Fatih Terim’in milyonları bulan tazminat ve primlerinin yanında Ramil Guliyev’in primi ne kadar dersiniz? Tam tamına 60 bin Euro!

Yanalım yanalım, halimize yanalım, hatta utanalım!

Kurban Bayramı tatili kaç gün olacak? 

Kurban Bayramı tatilinin uzayıp uzamayacağı geçen haftadan beri tartışılıyor. Cumhurbaşkanı Erdoğan yapmış olduğu açıklamada tatilin uzatılmasının turizm açısından fayda olabileceğini belirtti. Açıkçası ben de bu noktada Cumhurbaşkanı Erdoğan’la aynı fikirdeyim. Özellikle son iki senedir turizm açısından epey zorlandık, bu sene yeni yeni toparlanmışken böyle bir tatil turizme çok şey katacaktır. O nedenle Salı günkü Bakanlar Kurulu’ndan 10 günlük tatili duymak istiyoruz. Hem milletçe de hak ettik, öyle değil mi?

ÖSYM istifa etmeli!

ÖSYM, Tablo – 6C’deki okul türlerinden mezun olanların puanının yanlış hesaplandığını açıkladı. Buna göre üniversiteye yerleşemeyen binlerce kişi üniversiteli olurken, üniversiteye yerleşmiş binlerce kişi de üniversitesiz kaldı. Yapmış oldukları hata üzerine bir de özür dilemeyi ihmal etmediler.

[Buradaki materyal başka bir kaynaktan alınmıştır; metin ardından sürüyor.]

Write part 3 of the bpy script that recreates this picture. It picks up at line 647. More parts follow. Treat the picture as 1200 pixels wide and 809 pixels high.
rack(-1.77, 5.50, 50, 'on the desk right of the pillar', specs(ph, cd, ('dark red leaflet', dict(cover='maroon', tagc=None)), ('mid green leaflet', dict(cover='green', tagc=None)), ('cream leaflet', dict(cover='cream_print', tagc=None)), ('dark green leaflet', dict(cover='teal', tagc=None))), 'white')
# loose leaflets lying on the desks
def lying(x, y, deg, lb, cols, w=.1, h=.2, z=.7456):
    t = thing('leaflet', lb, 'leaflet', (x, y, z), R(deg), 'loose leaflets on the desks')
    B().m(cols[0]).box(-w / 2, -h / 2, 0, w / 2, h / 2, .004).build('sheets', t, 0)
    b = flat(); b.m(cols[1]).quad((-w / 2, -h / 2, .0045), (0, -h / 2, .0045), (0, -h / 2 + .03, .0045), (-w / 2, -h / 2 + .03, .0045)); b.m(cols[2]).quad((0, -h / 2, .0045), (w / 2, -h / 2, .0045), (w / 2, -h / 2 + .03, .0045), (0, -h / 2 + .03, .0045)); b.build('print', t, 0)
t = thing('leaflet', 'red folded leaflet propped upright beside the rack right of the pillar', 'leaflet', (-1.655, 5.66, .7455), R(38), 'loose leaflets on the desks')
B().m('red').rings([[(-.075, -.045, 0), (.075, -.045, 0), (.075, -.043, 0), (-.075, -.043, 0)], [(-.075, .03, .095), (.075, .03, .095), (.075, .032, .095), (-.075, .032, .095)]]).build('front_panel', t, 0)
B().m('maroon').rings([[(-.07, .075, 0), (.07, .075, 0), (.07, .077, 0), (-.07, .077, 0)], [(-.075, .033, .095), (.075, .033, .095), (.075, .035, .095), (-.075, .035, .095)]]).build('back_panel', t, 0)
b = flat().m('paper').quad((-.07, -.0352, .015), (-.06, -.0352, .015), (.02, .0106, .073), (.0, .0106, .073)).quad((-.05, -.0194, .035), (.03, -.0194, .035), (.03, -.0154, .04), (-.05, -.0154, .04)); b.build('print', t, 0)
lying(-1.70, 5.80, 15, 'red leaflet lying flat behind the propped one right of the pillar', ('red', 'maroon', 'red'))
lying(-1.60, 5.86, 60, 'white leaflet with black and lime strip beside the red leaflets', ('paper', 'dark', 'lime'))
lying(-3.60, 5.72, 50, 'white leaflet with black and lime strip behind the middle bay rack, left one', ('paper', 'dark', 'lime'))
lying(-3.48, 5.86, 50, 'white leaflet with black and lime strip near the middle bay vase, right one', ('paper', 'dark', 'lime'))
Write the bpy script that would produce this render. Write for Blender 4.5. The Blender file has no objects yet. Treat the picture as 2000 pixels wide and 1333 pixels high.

Allah için çok düşünceliler! Üniversiteye yerleştiğini sanıp şimdi üniversitesiz kalan binlerce kişinin mağduriyeti ve psikolojisi bir özürle düzelmiş mi oldu şimdi? Sınavlara bir dakika gecikenleri kapıdan geri çeviren, kişinin üzerindeki tüm aksesuarları tepeden tırnağa kontrol etme hususunda hassasiyet gösteren ÖSYM’nin bu yaptığı hata değil, çok büyük yanlıştır ve açıkçası birçok ailenin, öğrencinin mağdur edilmesidir.

Ve şunu da demeden geçmemek lazım… Bazen istifada bir erdemdir.

Kemal Gümüş’ten İşgalin Yapı Taşları 

Gerek FETÖ’yle ilgili gerekse de 15 Temmuz darbe girişimiyle ilgili birçok kitap yazıldı, yazılmaya devam ediyor. Hem FETÖ’nün nasıl bir terör örgütü olduğunu bilmemiz açısından hem de 15 Temmuz ihanetinin unutulmaması ve unutturulmaması için bu tarz kitapların önemli olduğunu düşünüyorum.

Bu kitaplardan biri de Kemal Gümüş’ün Kopernik Yayınları’ndan çıkan “İşgalin Yapı Taşları” adlı kitabı. Çalışmanın benzer türde yazılan kitaplardan farkı bugüne kadar medyada hiç duymadığımız FETÖ kumpaslarını anlatması. Açıkçası ben okurken çok faydalandım ve bu kitabı herkesin okuması gerektiğini düşündüm. Kemal Gümüş zaten FETÖ’yle ilgili birçok habere imza atmış ve örgütün nasıl tehlikeli bir yapı olduğunu bize yaptığı haberlerle anlatmıştı. Bu kitap daha fazlasını içeriyor, mutlaka okuyun, okutturun.